Inderjit Singh Reyat’s lawyer Ian Donaldson had argued that his client’s perjury conviction should be overturned because of an error by the trial judge in his instructions to the jury. Donaldson wants to establish which of the 19 alleged lies that the jury all agreed on since they were allowed to believe any one of them to convict Reyat as instructed by the trial judge. But the three judges disagreed.

By R. Paul Dhillon

SURREY – The B.C. Court of Appeal has upheld a perjury conviction for Inderjit Singh Reyat, who received Canada’s longest perjury sentence.

Reyat, considered a “scapegoat” for RCMP’s incompetence by many familiar with the Air India case, was forced to be a Crown witness at the trial of Ripudaman Singh Malik and Ajaib Singh Bagri, who were acquitted in the biggest case of aviation terrorism before the 9-11 attacks in the U.S.

But while the RCMP and Crown wanted him to sing like a canary – Reyat said what he had been saying all along that he does not know who actually made the bombs and who put the bombs on the plane and that he did not assembled the parts to be made into a bomb for the Air India plane but that in fact he was doing so for the Sikh militant cause in Punjab

The culprits behind the twin bombings – which were designed to happen while the two Air India planes were on the tarmac rather than in the air -are believed to a mix of Indian government agents and Sikh militants in a conspiracy designed to discredit the Sikh community.

Reyat’s lawyer, Ian Donaldson, told the Appeal Court that the perjury verdict was unfair because the jury may not have been unanimous. He argued the jury should have been directed to agree on at least one false statement. The Appeal Court judges disagreed.

Until Reyat’s conviction, the longest perjury sentence ever handed down in Canada was six years for a case in Alberta.

Reyat is the only man found guilty in connection to the An Air India bombing. And even though in a statement of fact both the Crown and the Defence agreed that Reyat only gathered the parts that could be made into a bomb but that he never actually assembled a bomb and don’t know who did – he was given one of the longest sentences for lying while testifying in the Air India trial.

The perjury or lies that Reyat is accused to refers to him refusing to divulge the information that RCMP wanted him to do about who was involved in the conspiracy to bomb the plane but Reyat has said all along that he doesn’t know anything about the conspiracy and who was allegedly involved.

Reyat was found guilty because the Crown said he did know who was involved despite Reyat’s pleadings that he did not.

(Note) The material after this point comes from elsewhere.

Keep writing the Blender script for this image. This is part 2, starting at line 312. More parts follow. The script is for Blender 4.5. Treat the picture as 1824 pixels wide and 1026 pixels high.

Since the Air India judge had already written in his verdict that Reyat lied on the stand so the jury simply went with that, acknowledging that since the Judge said Reyat was lying  then he must be lying and found him guilty. He was then given a lengthy nine year sentence.

Reyat’s lawyer wants to establish which of the 19 alleged lies that the jury all agreed on since they were allowed to believe any one of them to convict Reyat as instructed by the trial judge.

Reyat is also appealing that sentence, claiming that it was harsh and unfit.

Reyat, who has served more time than he was actually legally given sentences for, has been made a scapegoat for RCMP-CSIS’s incompetent police work. Reyat is also being punished for refusing to name names as the RCMP has tried to get him to do, bribing him with witness protection and money.

But Reyat has refused to budge and continues to maintain that he did not know who was actually involved in the conspiracy and doesn’t have anything to do with the people who actually placed bombs on the planes.

Reyat has said and he continues to say that he never intended to build a bomb or to bomb any planes and that at the height of the abuses by the State of India against Sikhs – he was asked and willingly helped in any way that he could for the Sikh militant cause. But that he never agreed to any terrorist plots or killing innocents – at least that’s what he specifically said in an interview more than a decade ago.

In the only interview he has given to any Canadian media – Reyat told the LINK editor R. Paul Dhillon many years ago that he did not have anything to do with the Air India bombing and he does not know who did.

Reyat was a Crown witness at the trial of Ripudaman Singh Malik and Ajaib Singh Bagri, who were acquitted in the Air India case.

Reyat’s testimony was part of a deal that saw him plead guilty to manslaughter in the deaths of 329 people aboard Air India Flight 182 on June 23, 1985.

Reyat has been in prison since his arrest and extradition from England in 1989.